NASDAQ poised for a dead-cat bounce

As I indicated in my previous post, the sharp decline for NASDAQ on Friday was much more a technical matter related to breaking below the lower edge of the broader trading range rather than based on fundamentals of the U.S. economy. Today we will see whether there is any significant follow-through for that technical move.
 
NASDAQ futures are ambivalent this morning, but almost seem to be pointing to a dead-cat bounce today. Whether hedge funds still have oodles of cash that they are ready to throw at fresh short positions remains to be seen.

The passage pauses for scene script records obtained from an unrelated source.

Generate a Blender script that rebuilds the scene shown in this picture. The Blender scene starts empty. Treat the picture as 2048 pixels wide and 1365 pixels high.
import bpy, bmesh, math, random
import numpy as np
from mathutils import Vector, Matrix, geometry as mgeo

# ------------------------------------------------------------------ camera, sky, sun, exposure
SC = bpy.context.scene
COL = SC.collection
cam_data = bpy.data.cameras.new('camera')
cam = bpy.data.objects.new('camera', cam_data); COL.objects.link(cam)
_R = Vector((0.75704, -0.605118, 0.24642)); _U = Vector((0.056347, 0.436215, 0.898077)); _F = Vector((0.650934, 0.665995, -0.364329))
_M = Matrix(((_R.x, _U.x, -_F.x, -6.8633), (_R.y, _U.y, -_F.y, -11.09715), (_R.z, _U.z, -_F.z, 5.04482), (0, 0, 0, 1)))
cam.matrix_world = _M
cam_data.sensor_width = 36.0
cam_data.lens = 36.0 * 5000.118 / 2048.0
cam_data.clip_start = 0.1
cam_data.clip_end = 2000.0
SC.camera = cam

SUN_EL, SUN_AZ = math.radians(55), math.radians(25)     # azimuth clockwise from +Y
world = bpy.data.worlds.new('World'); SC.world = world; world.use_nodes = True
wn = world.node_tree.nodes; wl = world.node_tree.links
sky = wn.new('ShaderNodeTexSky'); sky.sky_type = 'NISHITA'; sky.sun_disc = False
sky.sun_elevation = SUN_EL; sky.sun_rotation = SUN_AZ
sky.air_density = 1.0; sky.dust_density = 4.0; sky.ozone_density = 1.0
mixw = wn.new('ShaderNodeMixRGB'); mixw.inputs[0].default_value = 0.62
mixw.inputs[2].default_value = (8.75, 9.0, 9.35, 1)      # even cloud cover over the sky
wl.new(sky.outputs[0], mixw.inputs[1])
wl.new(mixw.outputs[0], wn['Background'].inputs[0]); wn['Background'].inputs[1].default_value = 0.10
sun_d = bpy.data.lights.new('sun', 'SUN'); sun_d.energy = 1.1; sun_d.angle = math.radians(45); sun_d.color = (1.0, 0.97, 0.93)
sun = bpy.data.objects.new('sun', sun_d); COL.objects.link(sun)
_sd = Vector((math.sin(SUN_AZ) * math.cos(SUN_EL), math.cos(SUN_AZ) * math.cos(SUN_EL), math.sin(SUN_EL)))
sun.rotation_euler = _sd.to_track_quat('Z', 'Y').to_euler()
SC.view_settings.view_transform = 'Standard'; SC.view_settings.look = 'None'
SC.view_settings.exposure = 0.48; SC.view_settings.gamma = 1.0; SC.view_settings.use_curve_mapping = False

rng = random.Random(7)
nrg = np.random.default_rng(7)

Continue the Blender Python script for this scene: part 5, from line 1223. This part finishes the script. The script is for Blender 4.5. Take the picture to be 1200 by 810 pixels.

I strongly suspect that they placed their bets last week and are now much more interested in cashing out their profits, or at least protecting those profits.
 
It will be interesting to see if "too many people are leaning in the same direction". IOW, if too many people are sitting on short positions and there is no long line of people standing ready to immediately open additional short positions, then we will hit a condition known as "selling exhaustion", in which case traders will note volume falling and reverse their bias and kick off a short squeeze, which is commonly known as a "dead-cat bounce" – because even a dead cat can bounce.
 
If the market does decline further significantly, I'll be picking up additional stock as indicated in my previous post.
 
Global growth slowdown? Sure, that's happening, but... the U.S. economy is incrementally picking up steam, so for the coming few years the U.S. will be leading the rest of the world, making U.S. stocks the investment of choice. Don't confuse "trader talk" with the real world economy.